While I've found framing software development and maintenance decisions in terms of technical debt to be useful for quite some time, Steve's post made me realise that the analogy of technical to financial debt is richer and more accurate that I realised. In particular, these two main points were really driven home:

  • Technical debt must be serviced. In other words, the main characteristic of what makes something a technical debt is that it incurs future work just to keep things running. So, just like real debt, technical debt is about taking from the future to satisfy the present. Taking on a technical debt may increase your development velocity now, but at the direct cost of slowing your future velocity until the debt is cleared or you declare bankruptcy (abandon the system in question). Anybody who has inherited a project that is impossible to maintain will intuitively understand how this kills the possibility of meaningful further development until a major refactoring/rewrite is undertaken to "clear the debt".
  • There are different types of technical debt, some of them 'good' and some of them 'bad'. With financial debt, 'good' debt is generally taken on either in order to invest in a productive and appreciating asset, or to invest in increasing productive capacity (e.g. borrowing to build a business). 'Bad' debt is debt incurred on depreciating or non-productive consumption (e.g. borrowing to buy shoes).
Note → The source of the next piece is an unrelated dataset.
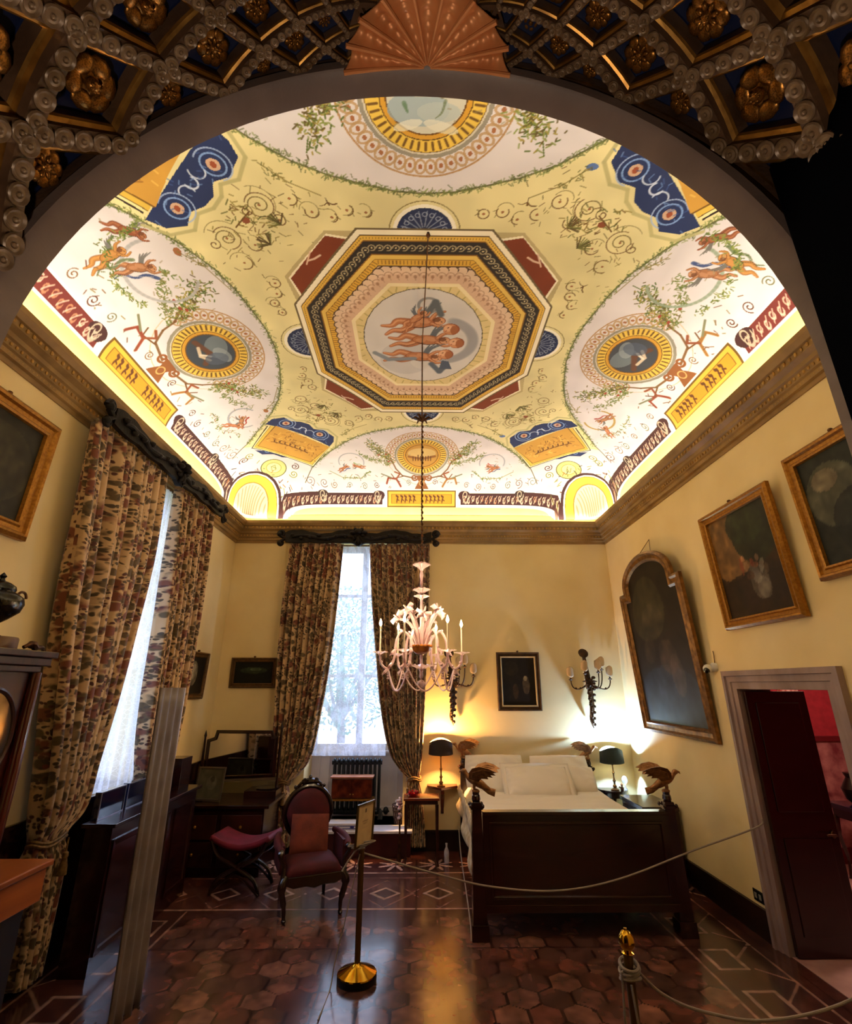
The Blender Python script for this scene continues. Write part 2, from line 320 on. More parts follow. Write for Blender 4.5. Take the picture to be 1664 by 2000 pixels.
for si,T in enumerate(SIDES):
    P.T=T; side=si in (1,2)
    P.poly(LF+[(2.0,3.3),(-2.0,3.3)],WH)
    P.line(LF[1:-1],.014,'5A5230',.85); P.leaves(LF[2:-2],900,.016,.028,['5E6A32','7B8A44','4A5228'],.6,.009)
    # edge scatter of tiny leaves
    # medallion
    m=2.5
    for r,h in ((.585,'CBB79A'),(.575,WH)): P.ell(0,m,r,r,h)
    for i in range(26):
        a=PI+(i+.5)*PI*1.0/26*1.0
        a=PI*1.0+ (i-2)*(PI/21)
        x,y=.50*cos(a),m+.50*sin(a)
        if y<m+.18:
            P.ell(x,y,.045,.065,'B08A5A',.8,a+PI/2); P.ell(x,y,.027,.045,WH,.9,a+PI/2); P.ell(x,y,.015,.02,'9A5A2E',.9)
            P.arc(0,m,.425,a-.06,a+.06,.012,'A87C4C',.7,4)
    P.arc(0,m,.575,PI*.95,2*PI*1.02,.014,'A87C4C',.8,40)
    for r,h in ((.435,'8F8878'),(.405,'C9C0AC'),(.392,'7A5A1E'),(.385,'DAB548'),(.30,'5A3D12'),(.292,'C8922A'),(.262,'6A4412')): P.ell(0,m,r,r*1.0,h)
    for i in range(44):
        a=2*PI*i/44; P.line([(.315*cos(a),m+.315*sin(a)),(.37*cos(a),m+.37*sin(a))],.018,'6A4A18')
    P.ell(0,m,.25,.25,['B98A3A','3E4148','39404A','C4C0AE'][si])
    if si==0:
        P.ell(0,m-.05,.22,.12,'C9A868'); P.line([(-.2,m+.03),(0,m+.08),(.2,m+.02)],.05,'8A5A22')
        for i in range(8): P.line([(-.14+.04*i,m+.12),(-.14+.04*i,m+random.uniform(-.02,.06))],.016,'5A3414')
    elif si==3:
        P.ell(.05,m-.08,.2,.12,'8FA0A8',.8); P.ell(-.08,m-.1,.14,.07,'A9B2AE',.8); P.ell(-.1,m-.2,.12,.04,'D8D4C0',.7,.3); P.ell(.12,m-.19,.1,.035,'DAD6C4',.7,-.3); P.limb([(-.12,m-.02),(-.1,m-.1),(-.06,m-.14)],.02,.006,'6E7A5A',.7); P.limb([(.14,m-.04),(.12,m-.1)],.03,.01,'5E7A5A',.7)
        P.ell(.02,m+.1,.2,.1,'CFC7AC',.8); P.line([(-.1,m),( -.02,m+.06),(.1,m+.02)],.02,'6A5A3A',.7)
    else:
        P.ell(-.06,m-.08,.16,.12,'6F7A80',.8,.5); P.ell(.06,m-.1,.12,.08,'8C9599',.7,-.4)
        P.line([(-.18,m+.1),(0,m+.02),(.14,m+.13)],.06,'5E3A26'); P.line([(-.1,m+.1),(.02,m+.13),(.1,m+.06)],.035,'C8B49A'); P.line([(0,m+.12),(.05,m+.03)],.03,'D8CDBB')
        P.ell(.1,m-.02,.09,.13,'4A5568',.7)
    # trees springing beside the medallion
    for k in (-1,1):
        st=[(k*.1,2.98),(k*.32,2.93),(k*.42,2.8),(k*.47,2.66),(k*.6,2.52)]
        P.line(st,.022,'6E4A22',.9); P.line([(k*.3,2.94),(k*.45,2.98),(k*.5,2.9)],.015,'6E4A22')
        P.leaves([(k*.5,2.62),(k*.66,2.42),(k*.8,2.2)],260,.055,.032,['4C5F22','7E8A3E','5A4A1E','9A8A3A'],.85,.012)
        P.leaves([(k*.5,2.7),(k*.85,2.58),(k*1.0,2.45)],120,.03,.03,['5C6F2E','7A7A3E'],.8,.011)
        P.line([(k*.8,2.2),(k*.83,2.1)],.01,GR); 
        for _ in range(3): P.ell(k*random.uniform(.5,.7),random.uniform(2.45,2.65),.02,.016,'9A3A2A',.9)
        # ribbon rings with cupids
        rs=1.0
        cx_,cy_=k*1.12,2.72
        if side:
            big=(k==-1) if si==2 else (k==1)      # large cupids towards the arch end
            if big:
                cx_,cy_=k*1.03,2.62
                P.arc(k*.98,2.5,.3,0 if k>0 else PI, (1.35*PI if k>0 else -.35*PI),.03,'8E9C86' if si==1 else 'A9A8AA',.8,30)
                putto(cx_+.02*k,cy_-.04,.36,1.3*k+ (0 if k>0 else PI),drape='3A4A7A'); putto(cx_+.2*k,cy_+.1,.34,1.7*k+(0 if k>0 else PI),('B07A3A','C48A4A','7A4A1E'),drape='6E7A5A')
                putto(cx_+.3*k,cy_-.13,.3,1.0*k+(0 if k>0 else PI),('8E4E2E','A86A44','6E3A20'))
                P.leaves([(k*1.4,2.45),(k*1.3,2.8),(k*.95,2.9),(k*.7,2.8)],170,.02,.028,['4C5F22','7E8A3E'],.8,.010)
            else:
                P.arc(k*1.2,2.6,.2,-.2,PI*1.3,.026,'B0904A' if si==1 else '9C9EA6',.85,24)
                putto(k*1.2,2.62,.26,.6,drape='9A2E1E'); putto(k*1.32,2.74,.24,2.3,('B06A4A','C08A5A','8E4A2A'))
                P.leaves([(k*.9,2.9),(k*1.25,2.95),(k*1.55,2.75)],60,.02,.035,['4C5F22','7E8A3E','8A6A3A'],.8,.009)
        else:
            P.arc(k*1.13,2.66,.2,PI*.9,PI*2.1,.02,'9C9EA6',.8,24)
            putto(k*1.08,2.74,.2,.3,('A8663E','B87B50','8E4A2A'),drape='6E8A3A' if k<0 else 'A03020'); putto(k*1.22,2.76,.2,2.6,('A8663E','B87B50','8E4A2A'),drape='3A4A7A')
            P.line([(k*.85,2.85),(k*1.0,2.98),(k*1.3,2.97),(k*1.5,2.85)],.014,'8A8A5A',.7); P.leaves([(k*.85,2.85),(k*1.0,2.98),(k*1.3,2.97)],40,.015,.03,['4C5F22','7E8A3E'],.8,.009)
        # griffins and scroll work below
        P.line([(k*.35,3.1),(k*.42,2.99),(k*.55,2.97),(k*.58,3.06)],.03,'8A3E26' if k<0 else '9A6A30'); P.line([(k*.42,2.99),(k*.36,2.9),(k*.44,2.86)],.025,'8A4A2A'); P.line([(k*.5,2.97),(k*.66,2.9)],.02,'7A7A5A')
        for x,y,r in ((.75,3.08,.045),(.95,3.1,.05),(1.2,3.09,.045),(1.45,3.08,.055),(1.62,3.05,.07),(1.85,3.02,.08),(.22,3.04,.045)): swirl(k*x,y,r,random.choice([BR,'7A5A3A','6A6A4A']),.8)
        for _ in range(26):
            x=k*random.uniform(.25,2.0); y=random.uniform(2.9,3.13); P.line([(x,y),(x+random.uniform(-.05,.05),y+random.uniform(-.04,.04))],.01,random.choice([BR,'7A6A3A','6A4A2A']),.7)
        for _ in range(16):
            x=k*random.uniform(.1,1.5); y=random.uniform(2.0,2.45)+abs(x)*.3; P.line([(x,y),(x+random.uniform(-.05,.05),y+random.uniform(-.03,.03))],.012,random.choice(['8A8A6A','8A7A5A']),.5)
    # urn under the medallion
    P.poly([(-.1,2.93),(.1,2.93),(.05,3.03),(.12,3.14),(-.12,3.14),(-.05,3.03)],'8A5226'); P.spiral(-.12,2.96,.06,0,1.2,.022,'8A5226'); P.spiral(.12,2.96,.06,PI,1.2,.022,'8A5226',1,-1)
    P.arc(0,3.05,.04,0,2*PI,.012,'C9A060')
    # frieze at the foot of the vault
    F0,F1=(3.12,3.268)
    for k in (-1,1):
        band=[(k*.62,F1),(k*.62,3.2),(k*.8,3.165),(k*1.55,3.165),(k*1.75,3.15),(k*2.35,3.16),(k*2.45,F1)]
        P.poly(band,'F0EAE0'); 
        P.poly([(k*.66,F1-.008),(k*.66,3.215),(k*.82,3.18),(k*1.55,3.18),(k*1.75,3.165),(k*2.3,3.175),(k*2.38,F1-.008)],'42201E' if (not side or k*(1 if si==1 else -1)<0) else '6E2A24')
        P.ell(k*.72,3.2,.1,.045,'42201E'); P.ell(k*1.66,3.19,.09,.045,'3A2420')
        for i in range(22):
            x=k*(.72+i*.075); P.arc(x,3.225+.012*(i%2),.02,0,2*PI*.8,.009,random.choice(['D8B8A0','C9A890','B07A5A']),.9,8,ry=.016)
            P.line([(x-.02,3.25),(x+.03,3.205)],.008,'D8C0A8',.8)
        P.spiral(k*1.66,3.19,.06,0,1.4,.012,'B8A890',.9); P.spiral(k*.74,3.2,.06,0,1.4,.012,'B8A890',.9)
    gx=.58
    P.poly([(-gx-.03,F1+.004),(-gx-.03,3.135),(gx+.03,3.135),(gx+.03,F1+.004)],'EDE6D4')
    P.poly([(-gx,F1),(-gx,3.15),(gx,3.15),(gx,F1)],'6A4A12'); P.poly([(-gx+.02,F1-.004),(-gx+.02,3.165),(gx-.02,3.165),(gx-.02,F1-.004)],'D9A93A')
    P.poly([(-gx+.07,F1-.012),(-gx+.07,3.19),(gx-.07,3.19),(gx-.07,F1-.012)],'8A6014'); P.poly([(-gx+.08,F1-.014),(-gx+.08,3.196),(gx-.08,3.196),(gx-.08,F1-.014)],'C98E22')
    for i in range(12):
        x=-.42+.07*i+random.uniform(-.01,.01)
        if 4<i<7: continue
        P.line([(x,3.245),(x+.02,3.215),(x-.01,3.205)],.018,'5A3410'); P.line([(x,3.23),(x+.04,3.24)],.008,'5A3410')
    P.poly([(-3.2,3.268),(3.2,3.268),(3.2,3.29),(-3.2,3.29)],'E8D07A')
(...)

Similarly, 'good' technical debt might be necessary to allow certain startup projects a chance to emerge into the light, whereas 'bad' technical debt is simply a cycle of slowing productivity and decay caused by poor planning and discipline. For example, taking on technical debt in dribs and drabs through sloppy development practices is nearly always a bad idea. By contrast, taking certain architectural shortcuts that allow a faster release in return for having to refactor several years down the track may be tactically wise.
The blog post doesn't specifically discuss the concepts of principal and interest as they relate to technical debt, but I think the analogy stretches to these too. In the technical context, the 'interest' is the price that has to be paid just to keep things functioning in the presence of the debt. The 'principal' is that amount of work that needs to be done to clear the debt entirely. Paying less than the interest rate may be possible for a while, but just like with money this will mean that a yet greater debt accrues, requiring greater servicing and an even larger ultimate repayment. This is how many projects grind themselves into complete stasis.

With this fuller understanding of the mechanics of technical tradeoffs, I feel it should be possible to both make better decisions (is it more important to get the product launched this quarter even though it means that two years down the line, it will be less developed than if we'd taken our time?) and to better quantify and communicate the effects of that debt to others, especially those of a less technical bent. Understanding debt and its tradeoffs has always been central to keeping a business (or one's own finances) on a good trajectory; using similar thinking can hopefully help people keep their technical project on the right track too.